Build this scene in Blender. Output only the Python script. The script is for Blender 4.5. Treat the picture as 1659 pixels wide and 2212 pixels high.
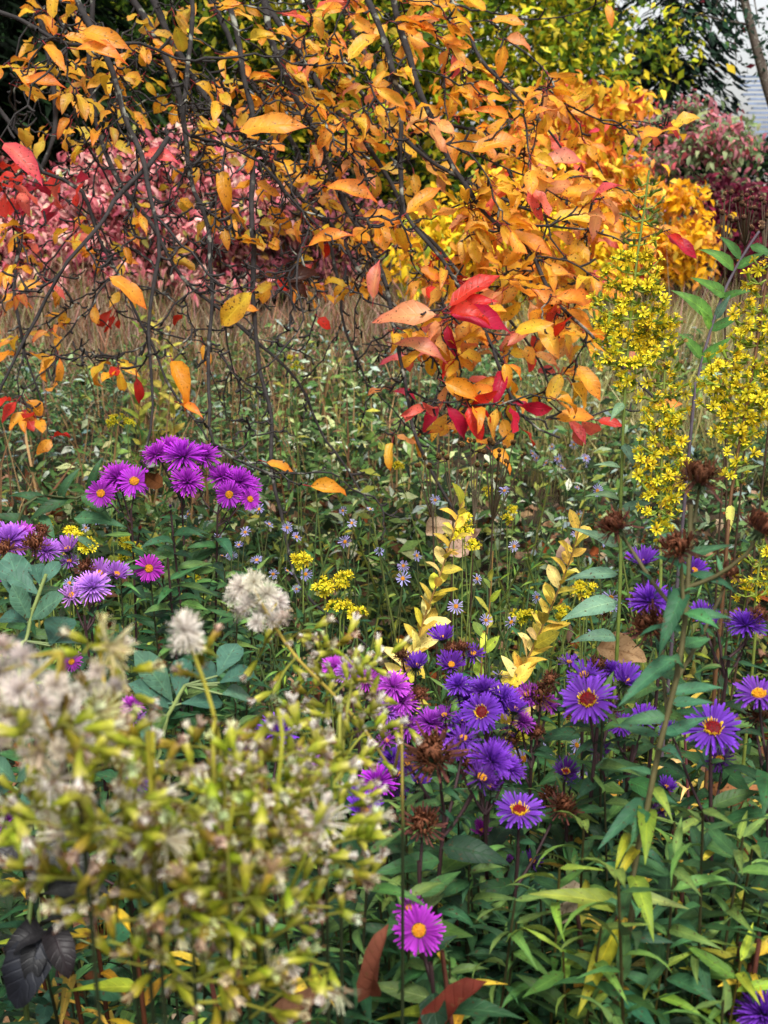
import bpy, math, random
import numpy as np
from mathutils import Matrix, Vector

random.seed(7)
rng = np.random.RandomState(11)
scene = bpy.context.scene
for o in list(bpy.data.objects):
    bpy.data.objects.remove(o)
COL = scene.collection

# ------------------------------------------------------------------ camera
CAM_H, PITCH, VFOV = 1.35, math.radians(16.9), math.radians(46.8)
cam_d = bpy.data.cameras.new('camera')
cam = bpy.data.objects.new('camera', cam_d); COL.objects.link(cam)
cam.location = (0, 0, CAM_H)
cam.rotation_euler = (math.pi / 2 - PITCH, 0, 0)
cam_d.sensor_fit = 'VERTICAL'; cam_d.sensor_height = 36; cam_d.sensor_width = 27
cam_d.lens = 18 / math.tan(VFOV / 2)
cam_d.clip_start = .02; cam_d.clip_end = 800
cam_d.dof.use_dof = True
cam_d.dof.focus_distance = 1.55
cam_d.dof.aperture_fstop = 14
scene.camera = cam
scene.render.resolution_x, scene.render.resolution_y = 768, 1024

# ------------------------------------------------------------------ sky and sun (overcast)
SUN_EL, SUN_AZ = math.radians(60), math.radians(165)
world = bpy.data.worlds.new('World'); scene.world = world; world.use_nodes = True
wn = world.node_tree.nodes; wl = world.node_tree.links
wn.clear()
wo = wn.new('ShaderNodeOutputWorld'); wb = wn.new('ShaderNodeBackground')
sk = wn.new('ShaderNodeTexSky'); sk.sky_type = 'NISHITA'; sk.sun_disc = False
sk.sun_elevation = SUN_EL; sk.sun_rotation = SUN_AZ
sk.air_density = 1.0; sk.dust_density = 2.0; sk.ozone_density = 1.0
hs = wn.new('ShaderNodeHueSaturation'); hs.inputs['Saturation'].default_value = .15
wl.new(sk.outputs[0], hs.inputs['Color']); wl.new(hs.outputs[0], wb.inputs['Color'])
wb.inputs['Strength'].default_value = .074
wl.new(wb.outputs[0], wo.inputs['Surface'])
sun_d = bpy.data.lights.new('sun', 'SUN'); sun = bpy.data.objects.new('sun', sun_d); COL.objects.link(sun)
sun_d.energy = 1.5; sun_d.angle = math.radians(18); sun_d.color = (1, .97, .92)
sd = Vector((math.sin(SUN_AZ) * math.cos(SUN_EL), math.cos(SUN_AZ) * math.cos(SUN_EL), math.sin(SUN_EL)))
sun.rotation_euler = sd.to_track_quat('Z', 'Y').to_euler()
sun.location = (0, 0, 12)
scene.view_settings.view_transform = 'Standard'
scene.view_settings.look = 'None'
scene.view_settings.exposure = 1.45
scene.view_settings.gamma = 1
scene.cycles.use_denoising = True
scene.cycles.max_bounces = 6; scene.cycles.transmission_bounces = 3; scene.cycles.diffuse_bounces = 2

# ------------------------------------------------------------------ helpers
SPX = 2 * math.tan(VFOV / 2) / 2212.0          # view width of one photograph unit at one metre
cp, sp_ = math.cos(PITCH), math.sin(PITCH)
FW = np.array([0, cp, -sp_]); UPV = np.array([0, sp_, cp]); RT = np.array([1., 0, 0])
CAMP = np.array([0, 0, CAM_H])
def P(px, py, d):
    return CAMP + d * (FW + RT * ((px - 829.5) * SPX) + UPV * ((1106 - py) * SPX))
def to_px(p):
    q = np.asarray(p) - CAMP; d = q @ FW
    return 829.5 + (q @ RT) / d / SPX, 1106 - (q @ UPV) / d / SPX, d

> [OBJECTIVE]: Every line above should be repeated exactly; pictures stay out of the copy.

> [FULL ANSWER]:
Build this scene in Blender. Output only the Python script. The script is for Blender 4.5. Treat the picture as 1659 pixels wide and 2212 pixels high.
import bpy, math, random
import numpy as np
from mathutils import Matrix, Vector

random.seed(7)
rng = np.random.RandomState(11)
scene = bpy.context.scene
for o in list(bpy.data.objects):
    bpy.data.objects.remove(o)
COL = scene.collection

# ------------------------------------------------------------------ camera
CAM_H, PITCH, VFOV = 1.35, math.radians(16.9), math.radians(46.8)
cam_d = bpy.data.cameras.new('camera')
cam = bpy.data.objects.new('camera', cam_d); COL.objects.link(cam)
cam.location = (0, 0, CAM_H)
cam.rotation_euler = (math.pi / 2 - PITCH, 0, 0)
cam_d.sensor_fit = 'VERTICAL'; cam_d.sensor_height = 36; cam_d.sensor_width = 27
cam_d.lens = 18 / math.tan(VFOV / 2)
cam_d.clip_start = .02; cam_d.clip_end = 800
cam_d.dof.use_dof = True
cam_d.dof.focus_distance = 1.55
cam_d.dof.aperture_fstop = 14
scene.camera = cam
scene.render.resolution_x, scene.render.resolution_y = 768, 1024

# ------------------------------------------------------------------ sky and sun (overcast)
SUN_EL, SUN_AZ = math.radians(60), math.radians(165)
world = bpy.data.worlds.new('World'); scene.world = world; world.use_nodes = True
wn = world.node_tree.nodes; wl = world.node_tree.links
wn.clear()
wo = wn.new('ShaderNodeOutputWorld'); wb = wn.new('ShaderNodeBackground')
sk = wn.new('ShaderNodeTexSky'); sk.sky_type = 'NISHITA'; sk.sun_disc = False
sk.sun_elevation = SUN_EL; sk.sun_rotation = SUN_AZ
sk.air_density = 1.0; sk.dust_density = 2.0; sk.ozone_density = 1.0
hs = wn.new('ShaderNodeHueSaturation'); hs.inputs['Saturation'].default_value = .15
wl.new(sk.outputs[0], hs.inputs['Color']); wl.new(hs.outputs[0], wb.inputs['Color'])
wb.inputs['Strength'].default_value = .074
wl.new(wb.outputs[0], wo.inputs['Surface'])
sun_d = bpy.data.lights.new('sun', 'SUN'); sun = bpy.data.objects.new('sun', sun_d); COL.objects.link(sun)
sun_d.energy = 1.5; sun_d.angle = math.radians(18); sun_d.color = (1, .97, .92)
sd = Vector((math.sin(SUN_AZ) * math.cos(SUN_EL), math.cos(SUN_AZ) * math.cos(SUN_EL), math.sin(SUN_EL)))
sun.rotation_euler = sd.to_track_quat('Z', 'Y').to_euler()
sun.location = (0, 0, 12)
scene.view_settings.view_transform = 'Standard'
scene.view_settings.look = 'None'
scene.view_settings.exposure = 1.45
scene.view_settings.gamma = 1
scene.cycles.use_denoising = True
scene.cycles.max_bounces = 6; scene.cycles.transmission_bounces = 3; scene.cycles.diffuse_bounces = 2

# ------------------------------------------------------------------ helpers
SPX = 2 * math.tan(VFOV / 2) / 2212.0          # view width of one photograph unit at one metre
cp, sp_ = math.cos(PITCH), math.sin(PITCH)
FW = np.array([0, cp, -sp_]); UPV = np.array([0, sp_, cp]); RT = np.array([1., 0, 0])
CAMP = np.array([0, 0, CAM_H])
def P(px, py, d):
    return CAMP + d * (FW + RT * ((px - 829.5) * SPX) + UPV * ((1106 - py) * SPX))
def to_px(p):
    q = np.asarray(p) - CAMP; d = q @ FW
    return 829.5 + (q @ RT) / d / SPX, 1106 - (q @ UPV) / d / SPX, d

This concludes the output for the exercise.